Since the weather has been below zero degrees Fahrenheit, many of the education birds at The Raptor Center need to sleep indoors at night. For the most part, the birds can sleep outside when it's cold--bald eagles and red-tailed hawks live in Minnesota in the wild, so they can usually take it. However, some species like female kestrels migrate--it's the weirdest thing, most kestrels leave Minnesota for the winter, but a few stay--and they're all males. I met a researcher from Ohio who studied this and his theory was that the female kestrel is larger, needs more food in a day than a male. The females go further south where there's more variety of prey and a little longer daylight (more time to hunt). With the temps getting to -15, all the birds are coming in at night and sleeping in their travel crates. Even if some could survive it, why risk it any chance for frost bite?
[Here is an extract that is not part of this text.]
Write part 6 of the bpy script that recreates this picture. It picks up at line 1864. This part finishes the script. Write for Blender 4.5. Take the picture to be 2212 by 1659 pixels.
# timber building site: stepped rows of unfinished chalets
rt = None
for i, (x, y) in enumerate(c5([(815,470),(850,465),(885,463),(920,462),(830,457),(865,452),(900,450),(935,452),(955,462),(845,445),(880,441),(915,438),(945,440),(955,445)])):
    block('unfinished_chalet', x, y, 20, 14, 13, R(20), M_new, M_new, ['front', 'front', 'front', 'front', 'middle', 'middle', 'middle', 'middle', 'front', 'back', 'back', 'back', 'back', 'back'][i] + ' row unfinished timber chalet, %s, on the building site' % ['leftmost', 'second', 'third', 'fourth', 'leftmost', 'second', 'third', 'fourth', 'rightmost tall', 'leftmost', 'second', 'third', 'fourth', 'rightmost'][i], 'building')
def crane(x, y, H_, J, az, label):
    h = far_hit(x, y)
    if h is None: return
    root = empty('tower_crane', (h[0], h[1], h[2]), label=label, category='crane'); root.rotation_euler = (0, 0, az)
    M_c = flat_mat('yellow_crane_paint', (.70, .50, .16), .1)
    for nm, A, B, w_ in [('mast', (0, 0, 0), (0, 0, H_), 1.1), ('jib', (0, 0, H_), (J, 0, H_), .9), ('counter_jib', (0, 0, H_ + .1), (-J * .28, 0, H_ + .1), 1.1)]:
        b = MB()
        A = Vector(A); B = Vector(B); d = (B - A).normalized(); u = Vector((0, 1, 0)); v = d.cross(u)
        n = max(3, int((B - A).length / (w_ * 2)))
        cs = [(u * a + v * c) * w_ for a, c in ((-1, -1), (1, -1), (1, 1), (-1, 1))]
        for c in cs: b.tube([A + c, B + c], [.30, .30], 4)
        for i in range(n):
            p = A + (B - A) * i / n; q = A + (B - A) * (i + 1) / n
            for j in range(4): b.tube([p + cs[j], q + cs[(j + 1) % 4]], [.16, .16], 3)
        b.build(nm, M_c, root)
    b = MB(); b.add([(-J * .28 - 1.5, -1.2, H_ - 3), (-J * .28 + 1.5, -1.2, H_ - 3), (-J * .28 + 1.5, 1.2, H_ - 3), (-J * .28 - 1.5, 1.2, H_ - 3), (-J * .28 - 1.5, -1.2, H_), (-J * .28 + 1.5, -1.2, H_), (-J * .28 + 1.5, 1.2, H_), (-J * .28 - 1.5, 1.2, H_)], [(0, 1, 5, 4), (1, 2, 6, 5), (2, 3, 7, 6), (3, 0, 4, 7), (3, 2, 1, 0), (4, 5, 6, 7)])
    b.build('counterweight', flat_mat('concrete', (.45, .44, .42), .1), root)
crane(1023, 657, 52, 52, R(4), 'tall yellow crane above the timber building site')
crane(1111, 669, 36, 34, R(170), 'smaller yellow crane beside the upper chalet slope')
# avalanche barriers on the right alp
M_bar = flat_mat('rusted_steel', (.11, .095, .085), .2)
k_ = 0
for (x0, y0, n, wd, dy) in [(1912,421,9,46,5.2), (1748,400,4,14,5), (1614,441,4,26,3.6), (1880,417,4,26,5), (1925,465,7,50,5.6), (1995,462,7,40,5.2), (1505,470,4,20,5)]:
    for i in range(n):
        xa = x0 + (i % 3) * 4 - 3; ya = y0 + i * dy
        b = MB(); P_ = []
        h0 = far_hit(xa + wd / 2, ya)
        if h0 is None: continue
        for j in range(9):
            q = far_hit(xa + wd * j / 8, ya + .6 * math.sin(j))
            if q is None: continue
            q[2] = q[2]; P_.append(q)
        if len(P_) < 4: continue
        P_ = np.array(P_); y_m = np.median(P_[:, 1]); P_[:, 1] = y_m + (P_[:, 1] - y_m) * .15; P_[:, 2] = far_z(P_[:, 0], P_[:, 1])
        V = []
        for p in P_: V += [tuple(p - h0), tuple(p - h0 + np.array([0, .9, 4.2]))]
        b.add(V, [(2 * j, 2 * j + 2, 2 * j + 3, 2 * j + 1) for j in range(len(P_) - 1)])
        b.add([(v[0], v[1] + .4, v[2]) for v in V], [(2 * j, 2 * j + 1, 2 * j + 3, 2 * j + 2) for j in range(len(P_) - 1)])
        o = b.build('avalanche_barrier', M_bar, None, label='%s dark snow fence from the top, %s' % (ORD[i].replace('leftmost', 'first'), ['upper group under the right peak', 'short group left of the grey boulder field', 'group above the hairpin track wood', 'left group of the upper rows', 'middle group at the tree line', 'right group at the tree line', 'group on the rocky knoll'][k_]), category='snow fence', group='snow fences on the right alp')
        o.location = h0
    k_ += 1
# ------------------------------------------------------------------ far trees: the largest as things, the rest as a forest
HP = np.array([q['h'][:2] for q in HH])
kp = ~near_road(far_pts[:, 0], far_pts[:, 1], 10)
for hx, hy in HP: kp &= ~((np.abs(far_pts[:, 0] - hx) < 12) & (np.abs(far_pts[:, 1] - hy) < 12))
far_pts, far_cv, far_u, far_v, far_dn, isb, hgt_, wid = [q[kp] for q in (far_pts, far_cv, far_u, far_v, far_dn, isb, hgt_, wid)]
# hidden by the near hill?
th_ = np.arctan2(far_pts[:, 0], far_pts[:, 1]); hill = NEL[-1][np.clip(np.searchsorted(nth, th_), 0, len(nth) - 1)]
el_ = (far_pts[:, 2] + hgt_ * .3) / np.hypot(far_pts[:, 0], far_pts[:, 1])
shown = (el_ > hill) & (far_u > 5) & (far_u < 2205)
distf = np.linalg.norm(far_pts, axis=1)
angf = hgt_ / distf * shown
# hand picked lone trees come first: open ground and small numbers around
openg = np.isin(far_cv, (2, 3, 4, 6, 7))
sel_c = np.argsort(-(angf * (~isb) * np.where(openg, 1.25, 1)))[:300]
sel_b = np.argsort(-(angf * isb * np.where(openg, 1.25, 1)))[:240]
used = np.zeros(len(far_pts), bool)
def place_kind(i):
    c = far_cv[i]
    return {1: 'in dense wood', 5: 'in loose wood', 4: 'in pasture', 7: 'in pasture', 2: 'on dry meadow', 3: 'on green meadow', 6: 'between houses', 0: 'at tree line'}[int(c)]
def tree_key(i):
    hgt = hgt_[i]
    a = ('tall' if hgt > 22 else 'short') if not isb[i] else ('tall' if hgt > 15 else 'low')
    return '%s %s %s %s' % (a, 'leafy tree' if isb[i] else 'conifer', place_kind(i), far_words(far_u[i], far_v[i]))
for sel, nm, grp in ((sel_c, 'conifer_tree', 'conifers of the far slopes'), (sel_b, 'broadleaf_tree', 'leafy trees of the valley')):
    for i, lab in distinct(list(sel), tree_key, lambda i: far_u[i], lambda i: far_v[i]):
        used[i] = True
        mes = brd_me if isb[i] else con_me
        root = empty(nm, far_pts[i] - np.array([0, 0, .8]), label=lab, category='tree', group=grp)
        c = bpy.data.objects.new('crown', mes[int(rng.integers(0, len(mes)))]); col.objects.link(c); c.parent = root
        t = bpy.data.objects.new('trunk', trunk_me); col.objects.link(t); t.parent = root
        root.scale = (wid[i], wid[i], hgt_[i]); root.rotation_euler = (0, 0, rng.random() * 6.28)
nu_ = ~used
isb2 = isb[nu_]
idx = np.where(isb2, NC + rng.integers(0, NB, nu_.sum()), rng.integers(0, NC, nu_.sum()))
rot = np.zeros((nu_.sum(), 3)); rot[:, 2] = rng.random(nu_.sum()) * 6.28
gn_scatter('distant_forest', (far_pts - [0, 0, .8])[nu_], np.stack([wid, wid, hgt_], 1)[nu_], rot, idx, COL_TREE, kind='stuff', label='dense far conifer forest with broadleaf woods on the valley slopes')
Because there are so many birds and crates, some of the crates are stacked.
All the owls are getting very hooty right now, mating season is upon us. Yesterday, I was hooting to one of the great horned owls who was in a crate stacked on top of the turkey vulture crate. I had just come in and still had my coat and scarf on as I hooted a response. Someone on our crew pointed to the vulture crate beneath the owl crate:
Nero, the education vulture was trying to sneak through a gap in his door to get to my scarf! Or maybe just me in general. I don't work with him and on the few occasions I've gone in to retrieve old food in his mew, he's displayed some aggressive behavior towards me (he once tried to rip off the tassels on a pair of my capris.